Available data
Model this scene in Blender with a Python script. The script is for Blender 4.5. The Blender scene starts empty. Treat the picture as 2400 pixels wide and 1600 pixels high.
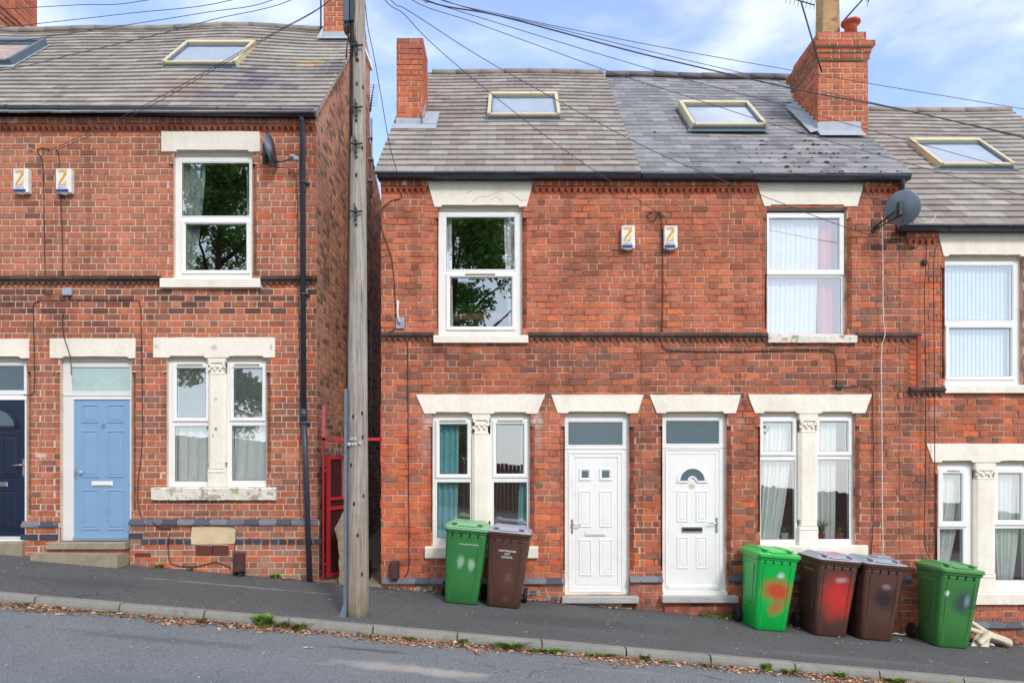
import bpy, math, random
from mathutils import Vector, Matrix, noise
random.seed(7)
R = random.random
def U(a, b): return a + (b - a) * R()
scene = bpy.context.scene
COL = scene.collection
F, ZF = 1700.0, 10.0            # focal length in photo pixels, distance camera -> facade (m)
def fx(x): return (x - 1200) / 170.0
def fz(y): return (1075 - y) / 170.0
def P(x, y, d=0.0):             # point seen at photo pixel (x,y) lying d metres behind the facade
    Z = ZF + d
    return Vector(((x - 1200) / F * Z, d, (1075 - y) / F * Z))
S_ = 0.088; Z0 = -1.915
def zg(X, w=0.0): return Z0 - S_ * X - 0.015 * w          # pavement height, w metres in front of facade
def lin(c): return c / 12.92 if c <= .04045 else ((c + .055) / 1.055) ** 2.4
def D(r, g, b, k=1.15): return (lin(r / 255) / k, lin(g / 255) / k, lin(b / 255) / k)

# ------------------------------------------------------------------ materials
def mat(name, base=(.5, .5, .5), rough=.8, attr=False, nz=(8, .15), nz2=None, dirt=None, bump=None, spec=.3, metal=0, stretch=None, stains=(), coat=0, topdirt=None, streak=None, cracks=False):
    m = bpy.data.materials.new(name); m.use_nodes = True
    nt = m.node_tree; N = nt.nodes; L = nt.links; b = N['Principled BSDF']
    tc = N.new('ShaderNodeTexCoord'); vec = tc.outputs['Object']
    if stretch:
        mp = N.new('ShaderNodeMapping'); mp.inputs['Scale'].default_value = stretch; L.new(vec, mp.inputs['Vector']); vec2 = mp.outputs['Vector']
    else: vec2 = vec
    def noise_(scale, detail=5, v=None, rg=.6):
        n = N.new('ShaderNodeTexNoise'); n.inputs['Scale'].default_value = scale; n.inputs['Detail'].default_value = detail; n.inputs['Roughness'].default_value = rg
        L.new(v or vec2, n.inputs['Vector']); return n.outputs['Fac']
    def rng(src, a, b_, c, d):
        r = N.new('ShaderNodeMapRange'); L.new(src, r.inputs[0])
        for i, v in enumerate((a, b_, c, d)): r.inputs[i + 1].default_value = v
        return r.outputs[0]
    def mixc(fac, A, B, mode='MIX'):
        x = N.new('ShaderNodeMix'); x.data_type = 'RGBA'; x.blend_type = mode
        for sock, v in ((x.inputs[0], fac), (x.inputs[6], A), (x.inputs[7], B)):
            if isinstance(v, (int, float)): sock.default_value = v
            elif isinstance(v, tuple): sock.default_value = (*v[:3], 1)
            else: L.new(v, sock)
        return x.outputs[2]
    if attr:
        a = N.new('ShaderNodeAttribute'); a.attribute_name = 'Col'; col = a.outputs['Color']
    else: col = base
    for q in (nz, nz2):
        if q:
            f = rng(noise_(q[0]), .25, .75, 1 - q[1], 1 + q[1])
            cmb = N.new('ShaderNodeCombineColor')
            for i in range(3): L.new(f, cmb.inputs[i])
            col = mixc(1.0, col, cmb.outputs[0], 'MULTIPLY')
    if dirt:
        for (scale, lo, hi, amt, dc) in dirt:
            col = mixc(rng(noise_(scale, 6), lo, hi, 0, amt), col, dc)
    if streak:
        mp = N.new('ShaderNodeMapping'); mp.inputs['Scale'].default_value = (2.6, 2.6, .3); L.new(vec, mp.inputs['Vector'])
        col = mixc(rng(noise_(1.6, 8, mp.outputs[0], .7), .5, .74, 0, streak[0]), col, streak[1])
        col = mixc(rng(noise_(.9, 4, vec), .5, .72, 0, streak[0] * .9), col, streak[1])
    if cracks:
        nn = N.new('ShaderNodeTexNoise'); nn.inputs['Scale'].default_value = 3; nn.inputs['Detail'].default_value = 6; L.new(vec, nn.inputs['Vector'])
        va = N.new('ShaderNodeVectorMath'); va.operation = 'SCALE'; L.new(nn.outputs['Color'], va.inputs[0]); va.inputs['Scale'].default_value = .5
        vb = N.new('ShaderNodeVectorMath'); L.new(vec, vb.inputs[0]); L.new(va.outputs[0], vb.inputs[1])
        vo = N.new('ShaderNodeTexVoronoi'); vo.feature = 'DISTANCE_TO_EDGE'; vo.inputs['Scale'].default_value = .55; L.new(vb.outputs[0], vo.inputs['Vector'])
        f1 = rng(vo.outputs['Distance'], .003, .009, 1, 0); f2 = rng(noise_(.8, 3, vec), .56, .62, 0, .5); mu = N.new('ShaderNodeMath'); mu.operation = 'MULTIPLY'; L.new(f1, mu.inputs[0]); L.new(f2, mu.inputs[1])
        col = mixc(mu.outputs[0], col, (.02, .02, .02))
    for (cx, cy, cz, rx, ry, rz, sc_, amt) in stains:   # spots of paint / spills with a place of their own
        mp = N.new('ShaderNodeMapping'); mp.vector_type = 'POINT'
        mp.inputs['Location'].default_value = (-cx / rx, -cy / ry, -cz / rz); mp.inputs['Scale'].default_value = (1 / rx, 1 / ry, 1 / rz)
        L.new(vec, mp.inputs['Vector'])
        nn = N.new('ShaderNodeTexNoise'); nn.inputs['Scale'].default_value = 9 if amt < .7 else 5; nn.inputs['Detail'].default_value = 4; L.new(vec, nn.inputs['Vector'])
        ln = N.new('ShaderNodeVectorMath'); ln.operation = 'LENGTH'; L.new(mp.outputs[0], ln.inputs[0])
        ad = N.new('ShaderNodeMath'); ad.operation = 'ADD'; L.new(ln.outputs['Value'], ad.inputs[0]); L.new(rng(nn.outputs['Fac'], .2, .8, *((-.5, .5) if amt < .88 else (-.28, .28))), ad.inputs[1])
        col = mixc(rng(ad.outputs[0], .35, 1.05, amt, 0), col, sc_)
    if isinstance(col, tuple): b.inputs['Base Color'].default_value = (*col[:3], 1)
    else: L.new(col, b.inputs['Base Color'])
    b.inputs['Roughness'].default_value = rough; b.inputs['Specular IOR Level'].default_value = spec; b.inputs['Metallic'].default_value = metal
    if coat: b.inputs['Coat Weight'].default_value = coat
    if bump:
        bp = N.new('ShaderNodeBump'); bp.inputs['Strength'].default_value = bump[1]; bp.inputs['Distance'].default_value = bump[2] if len(bump) > 2 else .01
        L.new(noise_(bump[0], 6), bp.inputs['Height']); L.new(bp.outputs[0], b.inputs['Normal'])
    return m
def glass_mat(name, fac, tint=(.9, .97, 1), rough=.0, back=(1, 1, 1)):
    m = bpy.data.materials.new(name); m.use_nodes = True; nt = m.node_tree; N = nt.nodes; L = nt.links
    N.remove(N['Principled BSDF']); out = N['Material Output']
    t = N.new('ShaderNodeBsdfTransparent'); t.inputs[0].default_value = (*back, 1)
    g = N.new('ShaderNodeBsdfGlossy'); g.inputs['Color'].default_value = (*tint, 1); g.inputs['Roughness'].default_value = rough
    lw = N.new('ShaderNodeLayerWeight'); lw.inputs[0].default_value = .22
    mr = N.new('ShaderNodeMapRange'); L.new(lw.outputs['Fresnel'], mr.inputs[0]); mr.inputs[1].default_value = 0; mr.inputs[2].default_value = 1; mr.inputs[3].default_value = fac; mr.inputs[4].default_value = 1
    tc = N.new('ShaderNodeTexCoord'); nn = N.new('ShaderNodeTexNoise'); nn.inputs['Scale'].default_value = 2.2; L.new(tc.outputs['Object'], nn.inputs['Vector'])
    bp = N.new('ShaderNodeBump'); bp.inputs['Strength'].default_value = .05; bp.inputs['Distance'].default_value = .012; L.new(nn.outputs['Fac'], bp.inputs['Height']); L.new(bp.outputs[0], g.inputs['Normal'])
    mx = N.new('ShaderNodeMixShader'); L.new(mr.outputs[0], mx.inputs[0]); L.new(t.outputs[0], mx.inputs[1]); L.new(g.outputs[0], mx.inputs[2]); L.new(mx.outputs[0], out.inputs[0])
    return m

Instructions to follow
Collect from the data above every line that includes "with".

Finished task
Model this scene in Blender with a Python script. The script is for Blender 4.5. The Blender scene starts empty. Treat the picture as 2400 pixels wide and 1600 pixels high.
    for (cx, cy, cz, rx, ry, rz, sc_, amt) in stains:   # spots of paint / spills with a place of their own